The year to June 2004 was to all intents and purposes a disaster and though it recovered in the next two years, the second half of financial 2007 again saw earnings fall back as a result of the strain of acquisitions and restructuring.
So though results for the six months to December are little better than a year before, they are a big improvement on the intervening six months.
This is reflected in most major financial indicators. Sales, for instance, fell from R473m in the six months to December 2006 to R386m in the six months to June 2007 to R502m in the latest period.
For Ebitda, the progression was from R29.5m through R26.5m to R32.4m; for attributable earnings, from R12.3m to a scrawny R4.2m to R17.7m; and for EPS, from 6.7c to 1.8c to 7.0c. Margins have been similarly erratic.
The recovery in EPS is held back by a big hike in issued equity, from 188m shares to 258m, following the exercise of the option held by empowerment partner J&J, controlled by Jay and Jayendra Naidoo.
This was met partly by an effective conversion of preference shares and partly by taking up new shares at 135.59c, the weighted average price when the option was exercised last May.
Though the share price subsequently peaked at 171c, that doesn't look a particularly good price now, with a share price hovering around 100c. But the Naidoos couldn't have known that results were about to collapse.
In recent years Faritec has been a classic example of profitless growth. In the 2003 financial year, turnover of R282m generated HEPS of 5.0c. Last year, turnover was R858m and HEPS 8.9c.
Though recent acquisitions have helped, especially in expanding into Western Cape, it's not found it easy to reduce its dependence on low-margin hardware sales and the Gauteng market.
"Big growth"
But CEO Simon Tomlinson remains confident. He's looking for "big growth" in the second half, with sales of up to R600m and at better margins. And in what's becoming a popular refrain, he says Faritec will suffer little direct impact from power cuts, though warns that its customers may be harder hit.

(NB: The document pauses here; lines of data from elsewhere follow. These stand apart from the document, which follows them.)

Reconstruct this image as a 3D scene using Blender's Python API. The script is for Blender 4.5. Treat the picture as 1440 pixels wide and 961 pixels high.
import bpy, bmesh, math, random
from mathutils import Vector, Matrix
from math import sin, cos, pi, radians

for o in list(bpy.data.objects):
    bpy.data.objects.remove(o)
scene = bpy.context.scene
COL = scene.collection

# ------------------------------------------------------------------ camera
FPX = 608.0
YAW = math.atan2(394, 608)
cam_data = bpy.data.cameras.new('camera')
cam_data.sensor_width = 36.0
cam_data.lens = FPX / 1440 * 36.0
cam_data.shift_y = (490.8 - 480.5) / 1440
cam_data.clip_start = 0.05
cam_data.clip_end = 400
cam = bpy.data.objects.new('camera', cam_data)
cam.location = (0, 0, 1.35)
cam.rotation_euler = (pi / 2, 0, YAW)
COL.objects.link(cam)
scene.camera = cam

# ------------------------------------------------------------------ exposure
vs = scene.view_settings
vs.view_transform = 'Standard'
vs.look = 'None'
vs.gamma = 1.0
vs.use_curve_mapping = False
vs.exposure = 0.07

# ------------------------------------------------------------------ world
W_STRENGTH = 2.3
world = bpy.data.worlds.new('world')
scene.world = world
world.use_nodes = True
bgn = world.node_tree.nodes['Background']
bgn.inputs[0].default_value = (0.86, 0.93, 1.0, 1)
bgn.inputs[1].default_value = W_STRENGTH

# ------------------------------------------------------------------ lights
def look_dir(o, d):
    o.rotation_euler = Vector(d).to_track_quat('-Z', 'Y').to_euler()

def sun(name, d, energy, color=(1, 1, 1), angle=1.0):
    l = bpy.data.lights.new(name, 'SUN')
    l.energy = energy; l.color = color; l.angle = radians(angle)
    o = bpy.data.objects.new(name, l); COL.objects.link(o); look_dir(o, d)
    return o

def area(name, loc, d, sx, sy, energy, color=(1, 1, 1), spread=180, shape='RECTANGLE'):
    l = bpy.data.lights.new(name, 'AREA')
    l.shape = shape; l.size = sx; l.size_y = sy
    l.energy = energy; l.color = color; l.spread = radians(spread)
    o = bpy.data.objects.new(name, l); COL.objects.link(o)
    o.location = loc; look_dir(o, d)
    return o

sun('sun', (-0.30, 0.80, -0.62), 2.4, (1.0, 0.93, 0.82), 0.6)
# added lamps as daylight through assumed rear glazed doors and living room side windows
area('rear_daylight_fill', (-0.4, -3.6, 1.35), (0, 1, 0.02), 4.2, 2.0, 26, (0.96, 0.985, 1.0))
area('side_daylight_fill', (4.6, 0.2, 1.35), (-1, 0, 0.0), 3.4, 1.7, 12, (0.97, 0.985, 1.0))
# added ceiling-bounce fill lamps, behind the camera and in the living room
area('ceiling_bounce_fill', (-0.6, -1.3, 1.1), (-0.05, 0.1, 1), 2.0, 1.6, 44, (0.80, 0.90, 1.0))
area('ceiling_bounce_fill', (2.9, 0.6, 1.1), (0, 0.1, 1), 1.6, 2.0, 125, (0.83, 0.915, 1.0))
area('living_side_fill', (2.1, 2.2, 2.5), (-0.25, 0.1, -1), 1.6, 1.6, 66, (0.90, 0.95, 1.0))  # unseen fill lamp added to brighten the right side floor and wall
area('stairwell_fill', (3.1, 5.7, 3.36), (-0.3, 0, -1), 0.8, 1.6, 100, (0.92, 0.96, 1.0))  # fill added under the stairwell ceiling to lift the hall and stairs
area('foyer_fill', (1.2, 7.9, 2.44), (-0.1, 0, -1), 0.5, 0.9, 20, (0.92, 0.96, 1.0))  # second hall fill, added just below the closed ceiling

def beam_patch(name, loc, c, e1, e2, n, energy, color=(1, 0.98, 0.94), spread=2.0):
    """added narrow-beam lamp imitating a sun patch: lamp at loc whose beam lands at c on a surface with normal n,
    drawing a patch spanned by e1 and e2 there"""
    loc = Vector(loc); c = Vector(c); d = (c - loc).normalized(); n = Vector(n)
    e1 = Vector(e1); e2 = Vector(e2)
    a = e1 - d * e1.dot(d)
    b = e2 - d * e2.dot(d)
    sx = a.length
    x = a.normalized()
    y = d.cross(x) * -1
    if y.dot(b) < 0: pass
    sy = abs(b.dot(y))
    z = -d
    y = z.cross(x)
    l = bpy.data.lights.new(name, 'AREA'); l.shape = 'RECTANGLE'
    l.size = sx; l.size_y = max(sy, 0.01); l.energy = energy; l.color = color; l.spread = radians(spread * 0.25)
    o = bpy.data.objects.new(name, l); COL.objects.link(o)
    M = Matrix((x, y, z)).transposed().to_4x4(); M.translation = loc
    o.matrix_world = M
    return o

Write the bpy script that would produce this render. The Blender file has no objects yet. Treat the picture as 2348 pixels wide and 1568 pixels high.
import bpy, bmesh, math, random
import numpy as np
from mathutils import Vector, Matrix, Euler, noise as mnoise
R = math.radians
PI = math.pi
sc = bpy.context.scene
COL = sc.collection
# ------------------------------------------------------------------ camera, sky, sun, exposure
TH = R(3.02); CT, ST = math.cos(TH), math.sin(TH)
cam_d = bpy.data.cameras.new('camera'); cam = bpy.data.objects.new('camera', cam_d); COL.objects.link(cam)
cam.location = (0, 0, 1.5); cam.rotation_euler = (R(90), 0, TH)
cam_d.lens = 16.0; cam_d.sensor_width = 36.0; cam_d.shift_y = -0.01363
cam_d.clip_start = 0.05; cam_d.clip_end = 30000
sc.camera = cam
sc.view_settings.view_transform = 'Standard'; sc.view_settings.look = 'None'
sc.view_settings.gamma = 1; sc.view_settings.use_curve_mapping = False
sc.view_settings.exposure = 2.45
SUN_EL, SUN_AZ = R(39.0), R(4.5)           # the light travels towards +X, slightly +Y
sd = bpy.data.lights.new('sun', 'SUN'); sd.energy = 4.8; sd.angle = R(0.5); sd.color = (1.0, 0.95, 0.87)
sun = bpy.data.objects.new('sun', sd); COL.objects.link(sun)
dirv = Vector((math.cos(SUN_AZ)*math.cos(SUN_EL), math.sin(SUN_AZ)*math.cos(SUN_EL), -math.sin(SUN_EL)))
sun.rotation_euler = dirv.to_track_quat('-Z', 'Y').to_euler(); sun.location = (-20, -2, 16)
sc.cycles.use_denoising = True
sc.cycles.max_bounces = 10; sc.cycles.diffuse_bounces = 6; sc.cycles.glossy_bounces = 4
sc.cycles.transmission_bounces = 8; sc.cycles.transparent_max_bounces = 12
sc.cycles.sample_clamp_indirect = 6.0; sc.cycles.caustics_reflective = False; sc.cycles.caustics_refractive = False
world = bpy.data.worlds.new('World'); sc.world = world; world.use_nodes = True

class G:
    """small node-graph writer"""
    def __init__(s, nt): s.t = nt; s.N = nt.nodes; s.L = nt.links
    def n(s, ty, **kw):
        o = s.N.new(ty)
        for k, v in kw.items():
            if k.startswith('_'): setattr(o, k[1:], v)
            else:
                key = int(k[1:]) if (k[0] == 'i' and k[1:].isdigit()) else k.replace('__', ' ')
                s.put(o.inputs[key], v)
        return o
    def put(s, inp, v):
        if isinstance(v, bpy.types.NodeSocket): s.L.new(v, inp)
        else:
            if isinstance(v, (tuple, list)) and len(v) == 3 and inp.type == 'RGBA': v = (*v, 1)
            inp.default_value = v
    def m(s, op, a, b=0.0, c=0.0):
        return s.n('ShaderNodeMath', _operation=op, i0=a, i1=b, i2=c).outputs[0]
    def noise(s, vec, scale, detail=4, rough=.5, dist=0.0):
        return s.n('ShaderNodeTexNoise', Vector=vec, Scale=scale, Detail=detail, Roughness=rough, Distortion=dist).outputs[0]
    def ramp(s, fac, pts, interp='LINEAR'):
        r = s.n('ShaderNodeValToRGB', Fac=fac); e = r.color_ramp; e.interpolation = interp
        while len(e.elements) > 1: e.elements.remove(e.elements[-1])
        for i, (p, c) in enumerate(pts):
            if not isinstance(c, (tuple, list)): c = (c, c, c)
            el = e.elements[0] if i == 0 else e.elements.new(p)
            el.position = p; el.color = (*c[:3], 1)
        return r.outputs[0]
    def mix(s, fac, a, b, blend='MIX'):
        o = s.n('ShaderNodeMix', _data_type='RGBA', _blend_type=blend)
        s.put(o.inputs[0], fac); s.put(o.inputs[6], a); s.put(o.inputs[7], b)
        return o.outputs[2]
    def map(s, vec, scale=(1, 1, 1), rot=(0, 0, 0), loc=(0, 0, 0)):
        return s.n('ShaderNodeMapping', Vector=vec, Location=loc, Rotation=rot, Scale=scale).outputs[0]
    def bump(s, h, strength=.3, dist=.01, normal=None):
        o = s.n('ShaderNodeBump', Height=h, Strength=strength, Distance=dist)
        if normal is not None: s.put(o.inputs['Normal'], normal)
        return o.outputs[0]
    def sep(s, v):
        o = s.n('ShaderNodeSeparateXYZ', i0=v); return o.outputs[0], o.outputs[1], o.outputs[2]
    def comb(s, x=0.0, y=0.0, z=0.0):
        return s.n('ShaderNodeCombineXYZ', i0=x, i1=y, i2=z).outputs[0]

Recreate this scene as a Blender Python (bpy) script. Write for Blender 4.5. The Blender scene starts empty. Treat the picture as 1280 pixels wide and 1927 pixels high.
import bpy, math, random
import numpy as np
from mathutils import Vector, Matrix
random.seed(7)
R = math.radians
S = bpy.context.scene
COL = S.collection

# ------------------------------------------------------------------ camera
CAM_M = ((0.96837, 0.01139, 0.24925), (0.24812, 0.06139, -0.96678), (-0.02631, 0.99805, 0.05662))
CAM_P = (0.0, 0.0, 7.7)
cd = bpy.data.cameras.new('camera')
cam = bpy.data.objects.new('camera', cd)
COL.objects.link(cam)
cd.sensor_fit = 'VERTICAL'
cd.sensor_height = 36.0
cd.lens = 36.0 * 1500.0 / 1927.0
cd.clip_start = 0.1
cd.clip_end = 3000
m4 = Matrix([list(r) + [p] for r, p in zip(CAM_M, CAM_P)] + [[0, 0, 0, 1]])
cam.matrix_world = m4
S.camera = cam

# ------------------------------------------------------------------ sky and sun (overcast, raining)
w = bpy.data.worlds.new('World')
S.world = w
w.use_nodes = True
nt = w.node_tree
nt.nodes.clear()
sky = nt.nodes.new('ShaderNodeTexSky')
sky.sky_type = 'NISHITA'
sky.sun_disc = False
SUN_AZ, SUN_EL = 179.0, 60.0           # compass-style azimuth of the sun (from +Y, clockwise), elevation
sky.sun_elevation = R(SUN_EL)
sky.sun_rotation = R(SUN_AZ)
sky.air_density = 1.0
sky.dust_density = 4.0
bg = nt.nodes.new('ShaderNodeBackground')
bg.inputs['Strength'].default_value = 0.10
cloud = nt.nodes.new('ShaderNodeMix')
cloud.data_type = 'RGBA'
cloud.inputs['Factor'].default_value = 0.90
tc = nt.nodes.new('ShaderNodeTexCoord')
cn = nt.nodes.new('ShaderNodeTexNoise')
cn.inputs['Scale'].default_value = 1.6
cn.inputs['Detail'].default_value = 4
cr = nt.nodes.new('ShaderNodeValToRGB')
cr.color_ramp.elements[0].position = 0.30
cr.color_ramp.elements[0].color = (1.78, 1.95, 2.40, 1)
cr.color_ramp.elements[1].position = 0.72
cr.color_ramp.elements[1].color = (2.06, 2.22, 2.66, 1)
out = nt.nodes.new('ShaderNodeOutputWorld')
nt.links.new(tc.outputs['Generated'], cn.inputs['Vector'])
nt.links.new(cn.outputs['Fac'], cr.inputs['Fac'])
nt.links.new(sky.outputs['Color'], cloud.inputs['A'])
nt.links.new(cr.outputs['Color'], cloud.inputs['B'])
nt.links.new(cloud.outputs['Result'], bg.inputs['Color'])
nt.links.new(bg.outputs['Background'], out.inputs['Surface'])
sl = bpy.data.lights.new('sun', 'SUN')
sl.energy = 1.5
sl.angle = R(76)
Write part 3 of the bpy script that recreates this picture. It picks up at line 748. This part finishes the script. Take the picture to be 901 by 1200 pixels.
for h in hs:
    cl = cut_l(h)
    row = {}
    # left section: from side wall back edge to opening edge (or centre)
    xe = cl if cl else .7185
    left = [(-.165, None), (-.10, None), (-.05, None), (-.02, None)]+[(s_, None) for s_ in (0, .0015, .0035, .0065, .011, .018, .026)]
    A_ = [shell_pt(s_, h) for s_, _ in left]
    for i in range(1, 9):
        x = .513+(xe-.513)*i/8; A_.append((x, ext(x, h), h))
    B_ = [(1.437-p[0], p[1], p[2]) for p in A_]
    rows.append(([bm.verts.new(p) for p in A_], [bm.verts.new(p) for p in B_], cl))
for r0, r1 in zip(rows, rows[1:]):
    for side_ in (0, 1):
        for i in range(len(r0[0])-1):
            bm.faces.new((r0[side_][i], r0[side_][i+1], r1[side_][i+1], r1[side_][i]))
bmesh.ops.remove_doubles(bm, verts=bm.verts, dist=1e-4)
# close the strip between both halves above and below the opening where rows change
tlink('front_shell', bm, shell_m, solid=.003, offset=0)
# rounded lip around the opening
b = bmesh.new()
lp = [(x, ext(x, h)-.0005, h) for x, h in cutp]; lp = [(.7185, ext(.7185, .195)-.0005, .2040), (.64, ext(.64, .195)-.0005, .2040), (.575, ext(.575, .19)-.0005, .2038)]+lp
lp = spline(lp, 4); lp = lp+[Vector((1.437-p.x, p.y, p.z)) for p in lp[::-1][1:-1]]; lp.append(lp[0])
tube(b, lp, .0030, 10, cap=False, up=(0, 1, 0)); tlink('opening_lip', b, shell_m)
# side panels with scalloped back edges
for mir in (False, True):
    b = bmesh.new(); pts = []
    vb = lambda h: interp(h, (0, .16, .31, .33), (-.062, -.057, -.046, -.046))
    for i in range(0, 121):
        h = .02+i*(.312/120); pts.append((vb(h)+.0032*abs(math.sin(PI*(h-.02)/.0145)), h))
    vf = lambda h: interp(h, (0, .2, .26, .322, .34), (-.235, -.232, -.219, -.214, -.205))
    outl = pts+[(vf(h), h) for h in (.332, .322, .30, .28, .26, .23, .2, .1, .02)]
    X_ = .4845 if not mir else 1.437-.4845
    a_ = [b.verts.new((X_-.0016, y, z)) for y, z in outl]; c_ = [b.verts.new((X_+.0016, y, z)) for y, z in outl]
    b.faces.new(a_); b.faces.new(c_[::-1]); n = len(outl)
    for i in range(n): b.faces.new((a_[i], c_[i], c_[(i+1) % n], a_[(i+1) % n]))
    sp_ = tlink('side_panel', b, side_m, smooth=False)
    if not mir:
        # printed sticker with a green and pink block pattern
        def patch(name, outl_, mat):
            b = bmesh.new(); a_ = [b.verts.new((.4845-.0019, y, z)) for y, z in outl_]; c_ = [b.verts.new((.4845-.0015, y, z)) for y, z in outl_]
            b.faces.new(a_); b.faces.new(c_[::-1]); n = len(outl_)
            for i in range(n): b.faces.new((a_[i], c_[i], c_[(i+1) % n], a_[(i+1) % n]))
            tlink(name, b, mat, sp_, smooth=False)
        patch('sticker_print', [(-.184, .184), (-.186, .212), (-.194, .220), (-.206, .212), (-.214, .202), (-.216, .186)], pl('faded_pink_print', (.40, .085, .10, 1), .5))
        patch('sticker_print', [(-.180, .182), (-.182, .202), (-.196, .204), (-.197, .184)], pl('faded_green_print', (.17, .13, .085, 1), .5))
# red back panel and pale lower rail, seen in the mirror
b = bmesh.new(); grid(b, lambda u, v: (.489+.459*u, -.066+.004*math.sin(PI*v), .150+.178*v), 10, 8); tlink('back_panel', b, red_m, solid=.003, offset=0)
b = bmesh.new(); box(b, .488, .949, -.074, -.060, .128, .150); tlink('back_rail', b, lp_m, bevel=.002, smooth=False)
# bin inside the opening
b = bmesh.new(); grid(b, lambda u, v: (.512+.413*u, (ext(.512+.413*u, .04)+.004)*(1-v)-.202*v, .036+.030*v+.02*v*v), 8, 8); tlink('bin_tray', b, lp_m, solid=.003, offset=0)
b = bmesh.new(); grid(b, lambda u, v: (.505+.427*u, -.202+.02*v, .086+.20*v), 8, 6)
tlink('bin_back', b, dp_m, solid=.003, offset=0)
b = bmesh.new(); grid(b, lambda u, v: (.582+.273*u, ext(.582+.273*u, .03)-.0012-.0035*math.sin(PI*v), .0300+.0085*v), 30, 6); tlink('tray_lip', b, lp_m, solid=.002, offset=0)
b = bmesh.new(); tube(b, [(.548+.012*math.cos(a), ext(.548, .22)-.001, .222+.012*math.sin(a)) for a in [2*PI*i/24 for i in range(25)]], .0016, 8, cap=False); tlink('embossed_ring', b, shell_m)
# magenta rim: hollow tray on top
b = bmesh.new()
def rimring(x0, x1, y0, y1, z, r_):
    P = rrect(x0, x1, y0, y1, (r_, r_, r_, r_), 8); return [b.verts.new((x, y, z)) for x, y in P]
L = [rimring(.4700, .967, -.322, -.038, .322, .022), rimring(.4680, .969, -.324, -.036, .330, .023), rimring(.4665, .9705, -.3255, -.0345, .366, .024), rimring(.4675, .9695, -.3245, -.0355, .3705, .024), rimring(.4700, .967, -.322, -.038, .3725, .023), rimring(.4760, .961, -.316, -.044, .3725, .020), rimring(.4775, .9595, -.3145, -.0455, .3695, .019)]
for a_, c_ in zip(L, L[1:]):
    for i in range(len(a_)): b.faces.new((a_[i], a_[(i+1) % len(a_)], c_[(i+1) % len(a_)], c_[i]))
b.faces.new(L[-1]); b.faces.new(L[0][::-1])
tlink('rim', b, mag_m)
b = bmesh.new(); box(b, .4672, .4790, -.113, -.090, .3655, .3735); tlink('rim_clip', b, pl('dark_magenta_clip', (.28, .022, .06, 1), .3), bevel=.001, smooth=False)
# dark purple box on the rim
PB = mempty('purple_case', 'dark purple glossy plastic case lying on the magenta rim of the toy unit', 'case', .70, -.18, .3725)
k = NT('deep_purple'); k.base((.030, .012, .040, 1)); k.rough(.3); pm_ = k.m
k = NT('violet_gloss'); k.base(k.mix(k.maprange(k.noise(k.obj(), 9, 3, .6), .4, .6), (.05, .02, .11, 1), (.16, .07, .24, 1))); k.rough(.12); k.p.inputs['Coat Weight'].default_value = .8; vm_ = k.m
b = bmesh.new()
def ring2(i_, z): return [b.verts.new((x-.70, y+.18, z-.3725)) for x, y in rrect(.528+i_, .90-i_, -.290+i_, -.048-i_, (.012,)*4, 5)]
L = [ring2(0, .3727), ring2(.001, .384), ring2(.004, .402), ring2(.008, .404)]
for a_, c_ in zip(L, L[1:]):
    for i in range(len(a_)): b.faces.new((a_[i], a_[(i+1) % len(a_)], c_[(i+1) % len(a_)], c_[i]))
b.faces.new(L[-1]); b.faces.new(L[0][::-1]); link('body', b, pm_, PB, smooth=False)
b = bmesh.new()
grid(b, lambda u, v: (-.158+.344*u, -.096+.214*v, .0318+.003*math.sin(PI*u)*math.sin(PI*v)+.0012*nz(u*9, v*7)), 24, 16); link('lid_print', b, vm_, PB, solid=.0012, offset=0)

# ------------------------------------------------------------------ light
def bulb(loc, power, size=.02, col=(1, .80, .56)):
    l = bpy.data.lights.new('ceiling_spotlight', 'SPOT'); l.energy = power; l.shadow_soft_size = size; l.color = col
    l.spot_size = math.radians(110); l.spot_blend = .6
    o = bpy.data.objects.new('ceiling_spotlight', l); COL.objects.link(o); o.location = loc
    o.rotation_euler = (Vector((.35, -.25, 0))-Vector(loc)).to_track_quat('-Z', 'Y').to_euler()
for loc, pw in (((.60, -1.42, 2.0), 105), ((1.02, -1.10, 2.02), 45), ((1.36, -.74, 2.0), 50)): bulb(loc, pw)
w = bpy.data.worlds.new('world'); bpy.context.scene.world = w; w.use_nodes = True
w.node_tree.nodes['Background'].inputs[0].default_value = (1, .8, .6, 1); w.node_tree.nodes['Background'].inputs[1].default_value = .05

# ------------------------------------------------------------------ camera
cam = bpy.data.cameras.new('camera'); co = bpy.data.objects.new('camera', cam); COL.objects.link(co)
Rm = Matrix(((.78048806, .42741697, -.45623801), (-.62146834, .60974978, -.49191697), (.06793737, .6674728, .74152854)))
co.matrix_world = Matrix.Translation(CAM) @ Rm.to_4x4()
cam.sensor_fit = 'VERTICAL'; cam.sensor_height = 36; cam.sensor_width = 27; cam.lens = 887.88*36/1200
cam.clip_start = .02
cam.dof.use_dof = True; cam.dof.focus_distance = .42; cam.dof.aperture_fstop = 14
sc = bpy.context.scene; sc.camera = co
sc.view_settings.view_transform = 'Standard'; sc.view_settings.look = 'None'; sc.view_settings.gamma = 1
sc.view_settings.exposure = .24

At face value, if sales rise 20% and margins widen, we should be able to look for second-half HEPS to gain at least 25%, taking the annual return to about 15.75c.
That would be a notional forward earnings multiple of just 6.35, which shows how sceptical the market is of Faritec's long-term ability to deliver on its promise. And those who pay attention to such things will find no solace in a tangible NAV of only 4c a share.
On the other hand, contrarianism can be rewarding, and for a contrarian investor Faritec could be an outstanding buy. But such brave souls are by definition a small minority.